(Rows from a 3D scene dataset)
★ ★ ★ ★
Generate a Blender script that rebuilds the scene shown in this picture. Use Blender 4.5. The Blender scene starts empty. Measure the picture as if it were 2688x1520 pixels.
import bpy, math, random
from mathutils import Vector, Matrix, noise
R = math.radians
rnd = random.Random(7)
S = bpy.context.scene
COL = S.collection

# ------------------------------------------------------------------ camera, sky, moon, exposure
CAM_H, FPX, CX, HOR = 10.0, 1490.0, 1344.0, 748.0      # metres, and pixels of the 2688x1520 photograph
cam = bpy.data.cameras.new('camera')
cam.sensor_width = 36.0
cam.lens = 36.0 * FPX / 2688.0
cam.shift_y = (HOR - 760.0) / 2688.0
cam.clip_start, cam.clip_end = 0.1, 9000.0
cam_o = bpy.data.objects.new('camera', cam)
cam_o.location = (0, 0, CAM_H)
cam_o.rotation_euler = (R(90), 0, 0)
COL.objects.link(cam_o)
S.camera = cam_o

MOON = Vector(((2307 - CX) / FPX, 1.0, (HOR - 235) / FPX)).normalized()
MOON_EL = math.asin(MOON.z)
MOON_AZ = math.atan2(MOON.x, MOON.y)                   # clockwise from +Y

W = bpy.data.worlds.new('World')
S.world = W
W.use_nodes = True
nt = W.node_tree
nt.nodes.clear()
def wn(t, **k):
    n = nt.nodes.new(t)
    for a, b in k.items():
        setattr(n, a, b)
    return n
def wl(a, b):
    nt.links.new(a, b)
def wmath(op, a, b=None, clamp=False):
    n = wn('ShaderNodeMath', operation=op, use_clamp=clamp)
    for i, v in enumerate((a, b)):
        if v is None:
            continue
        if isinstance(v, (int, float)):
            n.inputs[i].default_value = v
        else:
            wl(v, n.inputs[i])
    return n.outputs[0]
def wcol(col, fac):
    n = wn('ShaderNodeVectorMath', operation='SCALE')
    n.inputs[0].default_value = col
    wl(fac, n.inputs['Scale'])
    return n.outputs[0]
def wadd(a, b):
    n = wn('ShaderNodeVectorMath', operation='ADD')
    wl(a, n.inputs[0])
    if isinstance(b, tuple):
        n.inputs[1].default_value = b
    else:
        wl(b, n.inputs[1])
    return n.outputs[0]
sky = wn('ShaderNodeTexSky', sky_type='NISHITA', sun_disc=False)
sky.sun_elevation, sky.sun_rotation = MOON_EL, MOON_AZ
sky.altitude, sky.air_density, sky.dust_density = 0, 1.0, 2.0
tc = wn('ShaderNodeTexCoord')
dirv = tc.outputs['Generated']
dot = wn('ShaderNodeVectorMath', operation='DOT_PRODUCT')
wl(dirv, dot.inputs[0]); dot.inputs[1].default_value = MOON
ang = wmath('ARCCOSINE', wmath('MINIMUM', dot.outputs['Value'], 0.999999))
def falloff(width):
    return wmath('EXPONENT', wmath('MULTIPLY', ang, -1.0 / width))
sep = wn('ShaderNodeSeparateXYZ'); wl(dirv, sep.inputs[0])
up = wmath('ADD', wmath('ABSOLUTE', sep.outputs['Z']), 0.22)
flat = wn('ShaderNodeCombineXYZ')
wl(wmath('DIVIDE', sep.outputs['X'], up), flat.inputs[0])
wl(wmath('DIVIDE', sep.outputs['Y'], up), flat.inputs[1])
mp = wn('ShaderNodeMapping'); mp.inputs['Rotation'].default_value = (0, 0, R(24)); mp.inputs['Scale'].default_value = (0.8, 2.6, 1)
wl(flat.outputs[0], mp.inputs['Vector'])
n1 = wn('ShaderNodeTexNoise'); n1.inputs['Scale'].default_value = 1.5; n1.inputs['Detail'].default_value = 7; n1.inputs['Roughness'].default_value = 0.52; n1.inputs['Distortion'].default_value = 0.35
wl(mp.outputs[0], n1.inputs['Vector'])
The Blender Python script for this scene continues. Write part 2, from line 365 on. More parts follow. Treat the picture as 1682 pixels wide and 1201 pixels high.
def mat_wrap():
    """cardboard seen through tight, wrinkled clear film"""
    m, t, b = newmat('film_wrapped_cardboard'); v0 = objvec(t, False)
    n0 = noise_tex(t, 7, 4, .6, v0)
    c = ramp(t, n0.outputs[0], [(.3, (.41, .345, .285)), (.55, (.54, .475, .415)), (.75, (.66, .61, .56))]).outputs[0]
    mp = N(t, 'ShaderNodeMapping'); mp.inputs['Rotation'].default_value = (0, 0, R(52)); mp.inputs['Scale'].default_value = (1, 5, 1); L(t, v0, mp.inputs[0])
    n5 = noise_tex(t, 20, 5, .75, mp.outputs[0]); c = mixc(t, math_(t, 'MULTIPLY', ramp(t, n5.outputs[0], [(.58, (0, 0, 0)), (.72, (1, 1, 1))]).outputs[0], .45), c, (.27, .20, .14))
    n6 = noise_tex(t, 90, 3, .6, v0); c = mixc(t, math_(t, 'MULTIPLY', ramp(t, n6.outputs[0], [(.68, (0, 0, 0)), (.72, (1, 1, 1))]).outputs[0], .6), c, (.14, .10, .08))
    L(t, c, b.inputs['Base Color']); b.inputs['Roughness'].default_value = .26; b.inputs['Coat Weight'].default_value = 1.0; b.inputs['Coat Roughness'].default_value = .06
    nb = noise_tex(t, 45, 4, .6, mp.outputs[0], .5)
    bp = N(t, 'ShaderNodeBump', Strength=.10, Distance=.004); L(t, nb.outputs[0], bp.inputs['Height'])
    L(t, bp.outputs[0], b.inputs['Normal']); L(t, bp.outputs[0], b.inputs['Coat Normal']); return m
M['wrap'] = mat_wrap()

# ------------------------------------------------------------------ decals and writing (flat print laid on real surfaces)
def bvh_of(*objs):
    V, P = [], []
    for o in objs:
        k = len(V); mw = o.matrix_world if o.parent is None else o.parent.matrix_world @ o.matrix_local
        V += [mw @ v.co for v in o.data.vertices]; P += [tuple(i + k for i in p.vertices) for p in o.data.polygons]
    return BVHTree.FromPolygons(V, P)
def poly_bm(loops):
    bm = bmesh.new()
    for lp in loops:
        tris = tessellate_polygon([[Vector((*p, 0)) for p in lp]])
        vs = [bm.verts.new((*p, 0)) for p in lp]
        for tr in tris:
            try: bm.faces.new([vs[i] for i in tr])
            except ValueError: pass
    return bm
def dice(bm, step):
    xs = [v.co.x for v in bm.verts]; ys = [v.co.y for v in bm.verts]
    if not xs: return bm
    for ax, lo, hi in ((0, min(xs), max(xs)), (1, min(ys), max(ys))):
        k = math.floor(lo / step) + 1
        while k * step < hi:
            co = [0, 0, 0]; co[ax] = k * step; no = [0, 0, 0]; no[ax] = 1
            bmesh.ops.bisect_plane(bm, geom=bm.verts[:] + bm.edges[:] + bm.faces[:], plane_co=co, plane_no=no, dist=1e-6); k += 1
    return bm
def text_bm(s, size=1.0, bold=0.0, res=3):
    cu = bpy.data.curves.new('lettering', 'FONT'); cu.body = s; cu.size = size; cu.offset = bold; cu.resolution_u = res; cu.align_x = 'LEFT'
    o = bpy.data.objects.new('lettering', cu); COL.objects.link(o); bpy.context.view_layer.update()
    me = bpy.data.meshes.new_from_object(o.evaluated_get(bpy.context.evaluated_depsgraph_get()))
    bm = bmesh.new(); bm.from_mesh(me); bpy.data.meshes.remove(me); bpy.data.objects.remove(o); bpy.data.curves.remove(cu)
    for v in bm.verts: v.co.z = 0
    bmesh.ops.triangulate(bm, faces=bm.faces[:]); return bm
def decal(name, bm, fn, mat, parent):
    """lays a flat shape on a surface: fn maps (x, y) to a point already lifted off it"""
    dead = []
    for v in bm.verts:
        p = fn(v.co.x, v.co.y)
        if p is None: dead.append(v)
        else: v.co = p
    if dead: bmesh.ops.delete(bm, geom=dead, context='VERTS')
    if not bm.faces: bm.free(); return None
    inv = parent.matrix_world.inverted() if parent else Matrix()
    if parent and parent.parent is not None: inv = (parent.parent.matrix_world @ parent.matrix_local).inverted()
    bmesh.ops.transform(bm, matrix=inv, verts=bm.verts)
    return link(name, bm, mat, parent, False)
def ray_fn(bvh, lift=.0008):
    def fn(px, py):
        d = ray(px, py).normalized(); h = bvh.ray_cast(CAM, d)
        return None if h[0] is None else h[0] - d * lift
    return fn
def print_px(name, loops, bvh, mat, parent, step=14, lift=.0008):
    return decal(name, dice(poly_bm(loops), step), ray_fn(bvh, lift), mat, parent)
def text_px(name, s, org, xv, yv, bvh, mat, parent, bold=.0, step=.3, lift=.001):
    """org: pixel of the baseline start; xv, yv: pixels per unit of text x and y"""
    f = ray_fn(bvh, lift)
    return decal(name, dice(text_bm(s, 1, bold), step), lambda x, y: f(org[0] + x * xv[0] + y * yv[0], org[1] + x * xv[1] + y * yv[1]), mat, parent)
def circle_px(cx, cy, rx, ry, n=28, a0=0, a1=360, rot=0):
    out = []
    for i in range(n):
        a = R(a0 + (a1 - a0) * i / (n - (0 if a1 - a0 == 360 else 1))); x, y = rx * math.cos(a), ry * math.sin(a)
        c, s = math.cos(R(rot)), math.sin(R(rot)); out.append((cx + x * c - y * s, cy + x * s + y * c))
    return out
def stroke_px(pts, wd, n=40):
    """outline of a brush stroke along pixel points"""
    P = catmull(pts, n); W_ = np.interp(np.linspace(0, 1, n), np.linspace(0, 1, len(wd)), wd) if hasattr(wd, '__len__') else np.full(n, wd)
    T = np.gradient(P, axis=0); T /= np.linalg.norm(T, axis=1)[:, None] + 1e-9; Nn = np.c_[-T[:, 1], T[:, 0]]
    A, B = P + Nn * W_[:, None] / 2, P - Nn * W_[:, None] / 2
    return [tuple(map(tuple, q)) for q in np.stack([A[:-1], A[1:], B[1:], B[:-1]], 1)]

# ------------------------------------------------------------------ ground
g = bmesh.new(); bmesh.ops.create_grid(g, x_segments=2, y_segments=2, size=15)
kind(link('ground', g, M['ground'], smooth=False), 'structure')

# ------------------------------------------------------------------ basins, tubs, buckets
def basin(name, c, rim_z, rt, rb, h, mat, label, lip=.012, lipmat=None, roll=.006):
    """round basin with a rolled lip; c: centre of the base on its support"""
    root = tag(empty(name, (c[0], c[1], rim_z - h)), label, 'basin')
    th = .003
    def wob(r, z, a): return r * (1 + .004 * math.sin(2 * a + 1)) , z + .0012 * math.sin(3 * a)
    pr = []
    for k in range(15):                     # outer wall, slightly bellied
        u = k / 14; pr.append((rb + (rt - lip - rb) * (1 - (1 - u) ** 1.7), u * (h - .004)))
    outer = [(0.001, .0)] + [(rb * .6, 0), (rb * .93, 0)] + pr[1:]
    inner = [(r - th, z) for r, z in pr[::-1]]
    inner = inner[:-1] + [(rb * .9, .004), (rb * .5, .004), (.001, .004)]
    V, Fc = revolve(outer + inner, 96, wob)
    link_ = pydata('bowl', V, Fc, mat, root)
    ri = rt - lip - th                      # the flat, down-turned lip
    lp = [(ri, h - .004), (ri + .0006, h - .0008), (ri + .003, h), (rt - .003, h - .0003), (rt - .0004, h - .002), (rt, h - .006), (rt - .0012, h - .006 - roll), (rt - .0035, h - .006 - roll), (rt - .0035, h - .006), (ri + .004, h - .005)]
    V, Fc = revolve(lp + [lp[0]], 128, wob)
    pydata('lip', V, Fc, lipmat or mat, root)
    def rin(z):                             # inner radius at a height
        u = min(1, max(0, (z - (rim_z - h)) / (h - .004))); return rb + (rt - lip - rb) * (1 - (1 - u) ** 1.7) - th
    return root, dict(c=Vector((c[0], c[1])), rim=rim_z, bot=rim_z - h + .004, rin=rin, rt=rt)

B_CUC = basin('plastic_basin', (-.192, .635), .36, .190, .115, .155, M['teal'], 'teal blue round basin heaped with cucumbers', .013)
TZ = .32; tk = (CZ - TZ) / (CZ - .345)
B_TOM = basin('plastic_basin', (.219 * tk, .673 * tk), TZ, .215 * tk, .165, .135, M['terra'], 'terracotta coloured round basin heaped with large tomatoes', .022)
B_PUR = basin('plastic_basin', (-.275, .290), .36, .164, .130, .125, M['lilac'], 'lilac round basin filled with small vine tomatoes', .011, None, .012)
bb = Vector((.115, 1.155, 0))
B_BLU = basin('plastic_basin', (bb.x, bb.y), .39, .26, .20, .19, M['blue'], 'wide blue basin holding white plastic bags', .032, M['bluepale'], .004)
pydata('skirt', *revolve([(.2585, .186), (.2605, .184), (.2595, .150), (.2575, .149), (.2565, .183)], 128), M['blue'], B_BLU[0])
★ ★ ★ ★
Starting at the first line of the data above, please restate word for word every line up to and including the one that holds "COL = S.collection", and add nothing else.

Generate a Blender script that rebuilds the scene shown in this picture. Use Blender 4.5. The Blender scene starts empty. Measure the picture as if it were 2688x1520 pixels.
import bpy, math, random
from mathutils import Vector, Matrix, noise
R = math.radians
rnd = random.Random(7)
S = bpy.context.scene
COL = S.collection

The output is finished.